Bent Tranberg
Bent Tranberg

Reputation: 3470

Can't use 32-bit VC++ 2015 on Windows 7 unpatched

I have spent an incredible amount of time getting our product to run properly on customers' machines after we moved to Visual Studio 2015, and I still have one problem left to solve. The problem is that I can't get any of the C++ 2015 redistributables installers to work on 32-bit Windows 7 when it hasn't been patched (Windows Update).

The full story:

We upgraded all projects in the solution from VS 2013 to VS2015 and .NET 4.5.2, which also forced us to upgrade to "Microsoft Visual C++ 2015 Redistributable (x86/64) - 14.0.23506/23026)". We've done this kind of upgrade many times before, from VS2010 and up, and it never failed before.

23506 (for short) are the DLLs that accompany VS2015. We always found it easier to just XCOPY the DLLs into our installation folder. For some reason that doesn't work with the DLLs from VS2015 (23506). The program can't find them even when placed in the same folder as the executables. Why not?

Then I ran vcredist_xXX.exe that accompany VS2015, and the program runs fine.

But I want to XCOPY, so I discovered the download of 23026 from Microsoft, but there are no DLLs in there - only vc_redist.xXX.exe. Still, I copied the DLLs from somewhere in Windows - the paths to each DLL is listed in the registry. By the way, there are two extra DLLs installed that are not present in the folders in VS2015. "mfc140.dll" and "mfcm140.dll". Why?

But XCOPYing 23026 didn't work either, not even with the two extra DLLs. Running vc_redist.xXX.exe from 23026 worked fine.

Ok, problem solved, I thought. Using vc_redist.xXX.exe instead of XCOPYing. But no.

The final problem is that vc_redist.x86.exe (from 23026) and vcredist_x86.exe (from 23506) both fail when run on a 32-bit Windows 7 machine that hasn't been patched (Windows Update) at all after installation. For reasons I won't go into, that's the kind of machines we have to install our product on - unpatched 32-bit Windows 7 - no way around it. (The problem maybe exists on 64-bit unpatched Windows also, but I haven't got the time to find out.)

How do I get around this?

I am trying to link the C++ runtime statically and drop the DLLs alltogether, but it seems impossible when you have native C++ with C++ wrappers in a .NET project. This issue has already been reported by others, so no need to go into it here.

I have tried searching for DLLs to download, or a way to extract DLLs from the installer. Anyway, as mentioned above, I already tried just copying them from somewhere below C:\Windows. Doesn't work, so I doubt I can get some DLLs that will work. But again, why? If somebody can help me figure out this, it could be the perfect solution for our problem.

I have been thinking about finding the exact Windows patch(es) needed to get that installer - vc_redist.x86.exe - to work on those crappy machines.

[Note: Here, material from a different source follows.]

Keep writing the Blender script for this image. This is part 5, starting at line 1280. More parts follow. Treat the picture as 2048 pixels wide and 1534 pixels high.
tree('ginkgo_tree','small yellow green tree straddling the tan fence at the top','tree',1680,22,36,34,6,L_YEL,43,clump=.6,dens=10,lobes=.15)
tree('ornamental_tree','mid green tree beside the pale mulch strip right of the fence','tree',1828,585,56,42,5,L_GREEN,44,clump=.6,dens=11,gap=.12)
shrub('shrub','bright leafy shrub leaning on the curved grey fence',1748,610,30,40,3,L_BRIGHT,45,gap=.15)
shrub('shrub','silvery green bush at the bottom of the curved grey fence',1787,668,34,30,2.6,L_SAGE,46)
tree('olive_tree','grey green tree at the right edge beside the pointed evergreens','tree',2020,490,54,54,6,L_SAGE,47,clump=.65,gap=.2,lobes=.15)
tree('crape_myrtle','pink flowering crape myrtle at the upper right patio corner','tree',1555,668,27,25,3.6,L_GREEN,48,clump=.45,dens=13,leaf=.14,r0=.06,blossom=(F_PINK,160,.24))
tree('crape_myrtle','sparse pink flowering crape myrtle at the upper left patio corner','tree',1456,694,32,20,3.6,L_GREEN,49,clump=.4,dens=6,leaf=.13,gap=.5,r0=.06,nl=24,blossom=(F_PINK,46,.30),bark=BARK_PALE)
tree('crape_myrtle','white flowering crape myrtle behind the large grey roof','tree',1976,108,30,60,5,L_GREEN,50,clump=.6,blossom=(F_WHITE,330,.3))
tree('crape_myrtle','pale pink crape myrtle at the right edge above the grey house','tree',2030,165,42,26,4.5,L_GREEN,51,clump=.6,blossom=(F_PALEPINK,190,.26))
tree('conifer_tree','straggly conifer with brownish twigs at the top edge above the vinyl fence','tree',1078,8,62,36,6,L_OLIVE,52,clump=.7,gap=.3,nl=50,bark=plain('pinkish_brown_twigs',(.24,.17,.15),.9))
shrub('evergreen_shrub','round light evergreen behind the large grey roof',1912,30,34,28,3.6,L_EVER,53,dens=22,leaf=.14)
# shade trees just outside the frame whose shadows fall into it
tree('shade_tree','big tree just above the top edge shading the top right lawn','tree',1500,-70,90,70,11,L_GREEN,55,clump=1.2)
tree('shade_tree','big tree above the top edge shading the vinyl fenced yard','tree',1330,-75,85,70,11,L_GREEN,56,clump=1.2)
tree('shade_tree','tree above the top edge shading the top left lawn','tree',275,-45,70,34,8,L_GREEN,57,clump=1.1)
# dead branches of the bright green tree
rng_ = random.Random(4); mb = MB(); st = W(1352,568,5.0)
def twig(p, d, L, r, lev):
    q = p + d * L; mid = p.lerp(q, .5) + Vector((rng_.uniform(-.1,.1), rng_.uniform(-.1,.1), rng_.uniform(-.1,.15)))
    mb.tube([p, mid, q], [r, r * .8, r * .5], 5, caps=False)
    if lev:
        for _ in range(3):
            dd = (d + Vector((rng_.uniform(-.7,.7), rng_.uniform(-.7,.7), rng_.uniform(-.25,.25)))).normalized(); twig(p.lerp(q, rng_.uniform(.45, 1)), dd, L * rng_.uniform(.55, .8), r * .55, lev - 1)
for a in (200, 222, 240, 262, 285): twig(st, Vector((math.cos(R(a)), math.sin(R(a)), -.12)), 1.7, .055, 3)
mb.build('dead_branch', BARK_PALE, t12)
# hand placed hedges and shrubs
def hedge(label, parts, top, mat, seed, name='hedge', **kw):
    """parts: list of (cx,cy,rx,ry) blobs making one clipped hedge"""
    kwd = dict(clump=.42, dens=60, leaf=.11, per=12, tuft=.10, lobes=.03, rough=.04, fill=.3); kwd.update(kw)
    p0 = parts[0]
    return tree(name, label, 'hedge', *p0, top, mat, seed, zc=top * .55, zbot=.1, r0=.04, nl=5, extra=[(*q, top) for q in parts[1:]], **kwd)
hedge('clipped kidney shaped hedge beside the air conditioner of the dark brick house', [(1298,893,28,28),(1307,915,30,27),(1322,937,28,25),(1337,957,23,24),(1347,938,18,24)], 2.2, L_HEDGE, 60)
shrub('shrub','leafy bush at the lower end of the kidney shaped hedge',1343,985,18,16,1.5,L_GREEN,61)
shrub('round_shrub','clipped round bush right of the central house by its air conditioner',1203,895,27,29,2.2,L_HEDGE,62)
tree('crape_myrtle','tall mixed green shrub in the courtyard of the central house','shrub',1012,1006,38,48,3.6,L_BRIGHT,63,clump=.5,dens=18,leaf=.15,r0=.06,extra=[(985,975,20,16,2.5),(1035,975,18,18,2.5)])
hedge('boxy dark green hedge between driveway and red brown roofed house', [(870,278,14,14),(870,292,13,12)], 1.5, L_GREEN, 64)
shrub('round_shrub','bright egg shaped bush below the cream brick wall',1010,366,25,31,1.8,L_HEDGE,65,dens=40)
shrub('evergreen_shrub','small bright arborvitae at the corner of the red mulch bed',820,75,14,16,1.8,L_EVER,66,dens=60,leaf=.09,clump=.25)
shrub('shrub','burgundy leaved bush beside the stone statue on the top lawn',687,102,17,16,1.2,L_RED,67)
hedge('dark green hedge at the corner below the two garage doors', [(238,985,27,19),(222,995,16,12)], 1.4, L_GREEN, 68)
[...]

If it's just one or a handful of KBs that doesn't destabilize these machines, that would perhaps be acceptable.

A possibility that definitely should work is to downgrade the C++ projects to VS2013, which doesn't have this problem. I am really fed up of us always having to keep two versions of Visual Studio on our developer machines as a workaround for some silly problem, but if there's no other way, then so be it, even in 2016.

Upvotes: 0

Views: 2275

Answers (2)

adameska
adameska

Reputation: 51

I was able to get this resolved on my local PC by following the updated step 6 on that article: https://blogs.msdn.microsoft.com/vcblog/2015/03/03/introducing-the-universal-crt/

Once you copy the 20 or so DLLS folder it still didn't work for me, I had to grab the ucrtbase.dll and ucrtbased.dll along with all the usual 140 (mfc, mfcm,vcruntime, msvcp) from my SysWOW64 folder and finally i'm able to launch this on a windows 7 pc without requiring to install any patches!

Upvotes: 1

Bent Tranberg
Bent Tranberg

Reputation: 3470

Found a quick and simple workaround. Turns out we only need to change the setting "Platform Toolset" to "Visual Studio 2013 (v120)" in all the C++ projects, in order to build with the good old DLLs that still work with XCOPY deployment. I was under the impression this setting would not go together with .NET 4.5.2, which we need, but it does. VS2013 will have to be installed along with VS2015, but we can live with that.

As stated, this is a workaround. It doesn't solve the actual problem stated in the title. But since I actually asked for a way around the problem, I'll close the issue with this answer.

As for the actual problem, if anyone is interested: I found some blog entries on the Visual C++ Team Blog - "Introducing the Universal CRT" and "The Great C Runtime (CRT) Refactoring". Where that leads, I'm not sure.